- Written request: Leave out every picture, then transcribe the rest of the listing exactly.

- Data shown:
════

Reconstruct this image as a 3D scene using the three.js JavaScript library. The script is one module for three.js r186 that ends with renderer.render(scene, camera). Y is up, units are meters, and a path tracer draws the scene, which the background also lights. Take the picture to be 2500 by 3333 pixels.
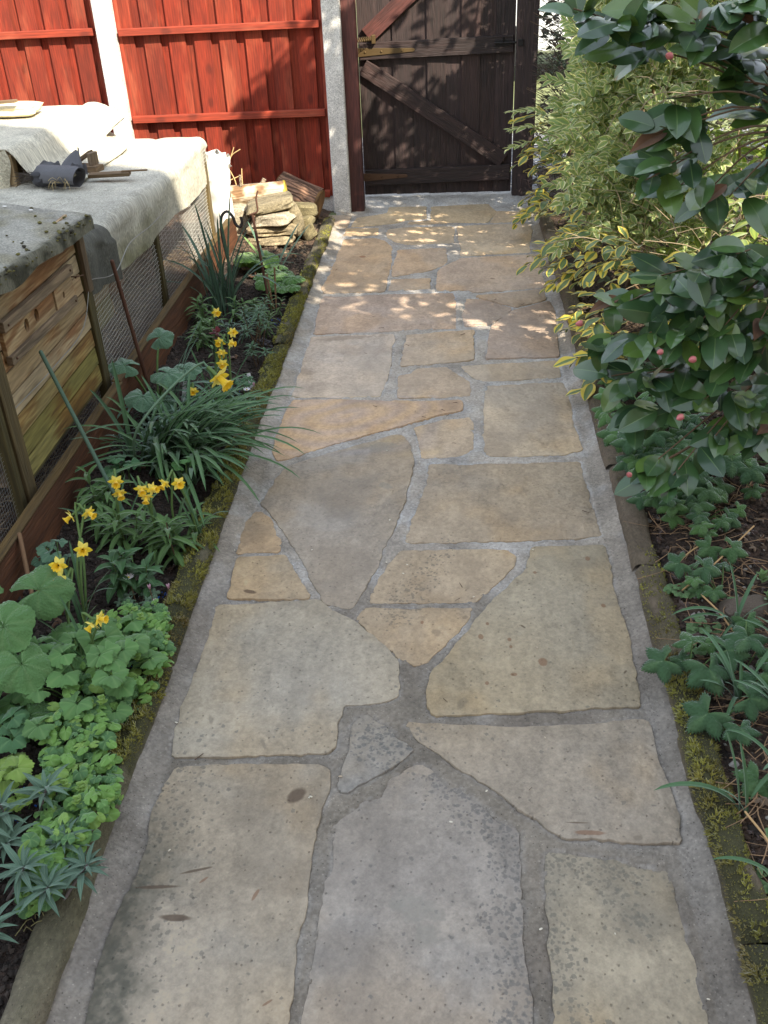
import * as THREE from 'three';
import { RoundedBoxGeometry } from 'three/addons/geometries/RoundedBoxGeometry.js';
import { mergeGeometries, toCreasedNormals } from 'three/addons/utils/BufferGeometryUtils.js';
import { MarchingCubes } from 'three/addons/objects/MarchingCubes.js';

// ---------- camera, sky, sun, exposure ----------
const scene = new THREE.Scene();
const D2R = Math.PI / 180;
const camera = new THREE.PerspectiveCamera(55.9, 0.75, 0.05, 400);
camera.position.set(0, 1.55, 0);
camera.rotation.set(-32.3 * D2R, 4.8 * D2R, -2.6 * D2R, 'YXZ');
scene.add(camera);

const SUN_EL = 43 * D2R, SUN_AZ = 42 * D2R;               // azimuth from +z (behind the viewer) towards +x (right)
const SUN = new THREE.Vector3(Math.cos(SUN_EL) * Math.sin(SUN_AZ), Math.sin(SUN_EL), Math.cos(SUN_EL) * Math.cos(SUN_AZ));
const sun = new THREE.DirectionalLight(new THREE.Color(1.0, 0.90, 0.74), 4.8);
sun.name = 'sun';
sun.position.copy(SUN).multiplyScalar(30).add(new THREE.Vector3(0, 0, -4));
sun.target.position.set(0, 0, -4);
sun.castShadow = true;
sun.shadow.mapSize.set(4096, 4096);
Object.assign(sun.shadow.camera, { left: -14, right: 14, top: 14, bottom: -14, near: 1, far: 80 });
sun.shadow.bias = -0.0004;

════

- Written solution:
Reconstruct this image as a 3D scene using the three.js JavaScript library. The script is one module for three.js r186 that ends with renderer.render(scene, camera). Y is up, units are meters, and a path tracer draws the scene, which the background also lights. Take the picture to be 2500 by 3333 pixels.
import * as THREE from 'three';
import { RoundedBoxGeometry } from 'three/addons/geometries/RoundedBoxGeometry.js';
import { mergeGeometries, toCreasedNormals } from 'three/addons/utils/BufferGeometryUtils.js';
import { MarchingCubes } from 'three/addons/objects/MarchingCubes.js';

// ---------- camera, sky, sun, exposure ----------
const scene = new THREE.Scene();
const D2R = Math.PI / 180;
const camera = new THREE.PerspectiveCamera(55.9, 0.75, 0.05, 400);
camera.position.set(0, 1.55, 0);
camera.rotation.set(-32.3 * D2R, 4.8 * D2R, -2.6 * D2R, 'YXZ');
scene.add(camera);

const SUN_EL = 43 * D2R, SUN_AZ = 42 * D2R;               // azimuth from +z (behind the viewer) towards +x (right)
const SUN = new THREE.Vector3(Math.cos(SUN_EL) * Math.sin(SUN_AZ), Math.sin(SUN_EL), Math.cos(SUN_EL) * Math.cos(SUN_AZ));
const sun = new THREE.DirectionalLight(new THREE.Color(1.0, 0.90, 0.74), 4.8);
sun.name = 'sun';
sun.position.copy(SUN).multiplyScalar(30).add(new THREE.Vector3(0, 0, -4));
sun.target.position.set(0, 0, -4);
sun.castShadow = true;
sun.shadow.mapSize.set(4096, 4096);
Object.assign(sun.shadow.camera, { left: -14, right: 14, top: 14, bottom: -14, near: 1, far: 80 });
sun.shadow.bias = -0.0004;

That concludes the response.